→ Exercise details
Transcribe the records below exactly, from their first line through the line containing "S.camera = cam_o". Omit every line after it.

→ Records provided
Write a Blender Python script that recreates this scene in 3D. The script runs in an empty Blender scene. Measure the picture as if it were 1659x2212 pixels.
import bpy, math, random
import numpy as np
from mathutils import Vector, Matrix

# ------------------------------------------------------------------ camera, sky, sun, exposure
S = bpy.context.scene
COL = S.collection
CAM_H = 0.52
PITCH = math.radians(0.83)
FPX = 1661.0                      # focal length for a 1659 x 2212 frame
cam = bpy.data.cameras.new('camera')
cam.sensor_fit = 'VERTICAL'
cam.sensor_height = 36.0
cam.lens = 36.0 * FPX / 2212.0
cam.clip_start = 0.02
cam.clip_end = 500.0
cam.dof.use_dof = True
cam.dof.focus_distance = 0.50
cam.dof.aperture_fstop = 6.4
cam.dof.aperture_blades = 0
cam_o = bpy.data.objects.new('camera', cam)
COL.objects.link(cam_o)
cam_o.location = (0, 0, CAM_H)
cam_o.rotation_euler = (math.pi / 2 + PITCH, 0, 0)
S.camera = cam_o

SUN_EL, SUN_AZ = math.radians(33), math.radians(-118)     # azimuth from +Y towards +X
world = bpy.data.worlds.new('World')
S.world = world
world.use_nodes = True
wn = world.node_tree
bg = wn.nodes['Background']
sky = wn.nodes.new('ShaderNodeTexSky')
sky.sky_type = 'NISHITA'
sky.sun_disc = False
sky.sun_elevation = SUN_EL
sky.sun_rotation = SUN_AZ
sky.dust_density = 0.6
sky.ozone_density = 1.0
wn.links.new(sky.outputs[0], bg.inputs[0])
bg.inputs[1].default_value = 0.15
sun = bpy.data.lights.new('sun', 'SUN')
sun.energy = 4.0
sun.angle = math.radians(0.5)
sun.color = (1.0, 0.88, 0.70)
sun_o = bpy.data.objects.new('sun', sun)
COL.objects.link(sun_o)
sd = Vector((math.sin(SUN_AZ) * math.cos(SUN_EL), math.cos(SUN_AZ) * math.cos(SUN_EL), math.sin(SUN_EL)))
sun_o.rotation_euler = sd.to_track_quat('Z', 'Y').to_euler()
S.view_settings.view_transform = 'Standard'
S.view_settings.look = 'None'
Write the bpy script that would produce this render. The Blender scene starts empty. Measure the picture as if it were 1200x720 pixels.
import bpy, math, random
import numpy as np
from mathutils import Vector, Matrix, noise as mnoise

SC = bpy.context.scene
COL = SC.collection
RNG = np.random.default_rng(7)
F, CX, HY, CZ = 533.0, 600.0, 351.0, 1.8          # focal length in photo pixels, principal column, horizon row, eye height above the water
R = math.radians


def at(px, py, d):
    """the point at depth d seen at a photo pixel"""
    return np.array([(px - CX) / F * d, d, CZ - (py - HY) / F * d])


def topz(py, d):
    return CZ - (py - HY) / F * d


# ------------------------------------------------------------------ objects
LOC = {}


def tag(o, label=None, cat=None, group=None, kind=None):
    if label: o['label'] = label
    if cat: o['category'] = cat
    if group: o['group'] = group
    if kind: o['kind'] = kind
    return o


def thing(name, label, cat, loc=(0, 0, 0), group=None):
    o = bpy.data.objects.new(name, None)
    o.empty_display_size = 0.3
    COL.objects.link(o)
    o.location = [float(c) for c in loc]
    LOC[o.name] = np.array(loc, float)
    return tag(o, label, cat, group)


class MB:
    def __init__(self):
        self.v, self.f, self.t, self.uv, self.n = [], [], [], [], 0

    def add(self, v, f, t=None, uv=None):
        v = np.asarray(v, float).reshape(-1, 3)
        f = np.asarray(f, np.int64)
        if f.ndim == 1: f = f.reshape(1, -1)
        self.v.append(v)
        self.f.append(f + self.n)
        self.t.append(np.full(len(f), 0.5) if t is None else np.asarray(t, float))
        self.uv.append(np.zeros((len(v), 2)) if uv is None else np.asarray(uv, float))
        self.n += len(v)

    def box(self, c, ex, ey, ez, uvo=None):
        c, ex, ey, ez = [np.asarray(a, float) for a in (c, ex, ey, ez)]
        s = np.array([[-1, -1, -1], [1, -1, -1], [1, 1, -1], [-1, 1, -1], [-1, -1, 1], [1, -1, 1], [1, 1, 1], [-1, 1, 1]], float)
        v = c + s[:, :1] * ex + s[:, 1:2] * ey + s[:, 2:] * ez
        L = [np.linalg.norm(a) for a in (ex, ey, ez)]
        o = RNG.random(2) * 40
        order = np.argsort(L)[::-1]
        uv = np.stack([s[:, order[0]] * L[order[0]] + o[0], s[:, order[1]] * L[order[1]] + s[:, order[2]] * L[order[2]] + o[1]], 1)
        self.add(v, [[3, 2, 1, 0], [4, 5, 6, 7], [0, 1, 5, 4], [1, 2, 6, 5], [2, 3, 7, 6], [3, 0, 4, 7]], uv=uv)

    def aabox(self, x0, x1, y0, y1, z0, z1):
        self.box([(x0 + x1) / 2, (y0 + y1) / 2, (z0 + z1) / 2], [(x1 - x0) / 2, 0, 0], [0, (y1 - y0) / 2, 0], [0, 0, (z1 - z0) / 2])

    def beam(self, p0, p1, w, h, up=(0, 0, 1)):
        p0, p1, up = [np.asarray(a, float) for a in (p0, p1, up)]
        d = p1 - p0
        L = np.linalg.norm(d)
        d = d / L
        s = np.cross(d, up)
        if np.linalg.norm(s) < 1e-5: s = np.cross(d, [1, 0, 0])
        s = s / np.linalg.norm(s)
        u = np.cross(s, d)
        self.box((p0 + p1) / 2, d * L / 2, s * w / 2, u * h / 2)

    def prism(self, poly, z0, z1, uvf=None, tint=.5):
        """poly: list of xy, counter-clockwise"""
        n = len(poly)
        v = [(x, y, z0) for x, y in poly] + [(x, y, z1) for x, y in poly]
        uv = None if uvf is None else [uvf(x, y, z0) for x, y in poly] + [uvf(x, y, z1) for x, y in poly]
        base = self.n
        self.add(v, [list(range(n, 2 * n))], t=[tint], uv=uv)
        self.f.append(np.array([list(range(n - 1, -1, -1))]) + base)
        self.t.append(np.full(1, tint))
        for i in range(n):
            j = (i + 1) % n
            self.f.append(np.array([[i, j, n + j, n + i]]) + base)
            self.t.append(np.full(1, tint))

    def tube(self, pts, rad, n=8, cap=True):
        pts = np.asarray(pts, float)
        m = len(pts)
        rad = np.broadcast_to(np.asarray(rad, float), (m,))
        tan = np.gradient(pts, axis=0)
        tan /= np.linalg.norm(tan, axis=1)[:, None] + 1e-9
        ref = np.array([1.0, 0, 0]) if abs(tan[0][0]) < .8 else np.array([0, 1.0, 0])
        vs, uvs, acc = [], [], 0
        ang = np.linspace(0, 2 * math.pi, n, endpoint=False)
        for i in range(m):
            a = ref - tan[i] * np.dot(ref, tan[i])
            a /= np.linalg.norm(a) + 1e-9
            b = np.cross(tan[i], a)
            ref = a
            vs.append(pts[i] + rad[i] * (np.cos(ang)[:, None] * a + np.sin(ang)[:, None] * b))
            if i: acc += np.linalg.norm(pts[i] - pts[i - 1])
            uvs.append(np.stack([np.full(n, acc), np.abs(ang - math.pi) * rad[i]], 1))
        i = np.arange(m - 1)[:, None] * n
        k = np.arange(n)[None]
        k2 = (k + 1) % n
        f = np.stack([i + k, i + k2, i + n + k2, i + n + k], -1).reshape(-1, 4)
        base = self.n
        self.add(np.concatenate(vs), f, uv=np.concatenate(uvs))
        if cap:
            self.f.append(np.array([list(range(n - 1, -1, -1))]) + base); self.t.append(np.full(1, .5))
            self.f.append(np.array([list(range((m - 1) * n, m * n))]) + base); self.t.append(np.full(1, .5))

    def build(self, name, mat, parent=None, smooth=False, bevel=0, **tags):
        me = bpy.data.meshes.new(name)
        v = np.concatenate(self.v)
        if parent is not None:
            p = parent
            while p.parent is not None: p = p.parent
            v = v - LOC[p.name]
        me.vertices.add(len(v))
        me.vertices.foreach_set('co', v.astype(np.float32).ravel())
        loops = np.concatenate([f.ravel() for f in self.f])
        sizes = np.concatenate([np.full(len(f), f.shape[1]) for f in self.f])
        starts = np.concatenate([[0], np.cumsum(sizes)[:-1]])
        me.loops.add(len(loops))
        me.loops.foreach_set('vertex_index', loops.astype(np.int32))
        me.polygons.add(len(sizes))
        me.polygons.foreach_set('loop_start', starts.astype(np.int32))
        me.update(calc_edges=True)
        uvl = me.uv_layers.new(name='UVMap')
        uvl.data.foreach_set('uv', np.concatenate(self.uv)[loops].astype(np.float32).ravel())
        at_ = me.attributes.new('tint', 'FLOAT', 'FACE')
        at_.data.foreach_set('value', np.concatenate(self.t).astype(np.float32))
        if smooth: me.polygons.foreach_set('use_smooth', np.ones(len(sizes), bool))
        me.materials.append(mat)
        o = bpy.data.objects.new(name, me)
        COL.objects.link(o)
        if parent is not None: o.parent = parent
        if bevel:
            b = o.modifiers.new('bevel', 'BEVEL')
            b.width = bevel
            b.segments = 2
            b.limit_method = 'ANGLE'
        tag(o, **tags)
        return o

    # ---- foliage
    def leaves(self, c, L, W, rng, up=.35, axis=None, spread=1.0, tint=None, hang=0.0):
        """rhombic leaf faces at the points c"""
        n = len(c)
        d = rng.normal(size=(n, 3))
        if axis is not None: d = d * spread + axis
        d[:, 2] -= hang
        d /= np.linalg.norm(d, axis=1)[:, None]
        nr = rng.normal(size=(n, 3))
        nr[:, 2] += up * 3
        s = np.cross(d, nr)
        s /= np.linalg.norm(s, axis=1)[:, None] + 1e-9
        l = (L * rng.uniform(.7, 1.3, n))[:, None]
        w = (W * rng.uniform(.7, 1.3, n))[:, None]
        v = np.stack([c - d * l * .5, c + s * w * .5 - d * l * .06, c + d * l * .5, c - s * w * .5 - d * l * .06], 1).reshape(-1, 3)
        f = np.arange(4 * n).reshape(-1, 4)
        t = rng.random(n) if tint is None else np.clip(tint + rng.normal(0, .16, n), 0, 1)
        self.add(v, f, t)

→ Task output
Write a Blender Python script that recreates this scene in 3D. The script runs in an empty Blender scene. Measure the picture as if it were 1659x2212 pixels.
import bpy, math, random
import numpy as np
from mathutils import Vector, Matrix

# ------------------------------------------------------------------ camera, sky, sun, exposure
S = bpy.context.scene
COL = S.collection
CAM_H = 0.52
PITCH = math.radians(0.83)
FPX = 1661.0                      # focal length for a 1659 x 2212 frame
cam = bpy.data.cameras.new('camera')
cam.sensor_fit = 'VERTICAL'
cam.sensor_height = 36.0
cam.lens = 36.0 * FPX / 2212.0
cam.clip_start = 0.02
cam.clip_end = 500.0
cam.dof.use_dof = True
cam.dof.focus_distance = 0.50
cam.dof.aperture_fstop = 6.4
cam.dof.aperture_blades = 0
cam_o = bpy.data.objects.new('camera', cam)
COL.objects.link(cam_o)
cam_o.location = (0, 0, CAM_H)
cam_o.rotation_euler = (math.pi / 2 + PITCH, 0, 0)
S.camera = cam_o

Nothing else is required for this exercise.